One example of evolution in software that I'm familiar with are evolutionary search algorithms. These algorithms are useful in situations where you can determine a "better" output compared to other outputs, but computing "The Best" output is difficult, impossible or too time consuming. In this situation an evolutionary search algorithm can have the computer generate consistently better and better outputs until an output is reached that is good enough to meet the requirements (even though it probably not The Best output). In these cases the predicted repeatable result is that some computed output will eventually be found to meet some minimum requirement for "good enough".

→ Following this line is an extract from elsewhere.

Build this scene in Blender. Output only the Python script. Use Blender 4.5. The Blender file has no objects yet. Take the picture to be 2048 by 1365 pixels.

Here's a fictitious example (I don't do PCB layout software design, so I don't know if this is a real application, but it's certainly possible). Consider a program that generates the trace layout for a circuit board. The program has to decide where to place and route all the little traces that connect chips together on a circuit board. A computer can judge certain output layouts as "better" than others because they use less space, or material (or whatever reasons the programmer decides). But computing The Best layout by generating every possible layout is probably too time consuming a process. An evolutionary search algorithm could be used in this case to pick the a layout that is "good enough" as follows:
Take the "best layout so far", and generate from this "parent" layout many slightly different "mutated children" layouts. Have the computer examine all children and parent layouts and judge which is the "best so far". Make this "best so far" layout the new "parent" layout and repeat the process until a layout is found that meets the minimum requirements for being good enough.

This is a practical, predictable process of "evolution by 'software' selection" on a computer. The computer acts as the environment that chooses from among randomly mutating selectors. This process can find "good enough" layouts in orders of magnitude faster time than simply generating layouts randomly and selecting the best. Also this process is incomparably faster than generating all layouts and choosing the one Best layout.

In computer science, evolution is not a "theory"--it's a useful, practical, repeatable algorithm that has real application.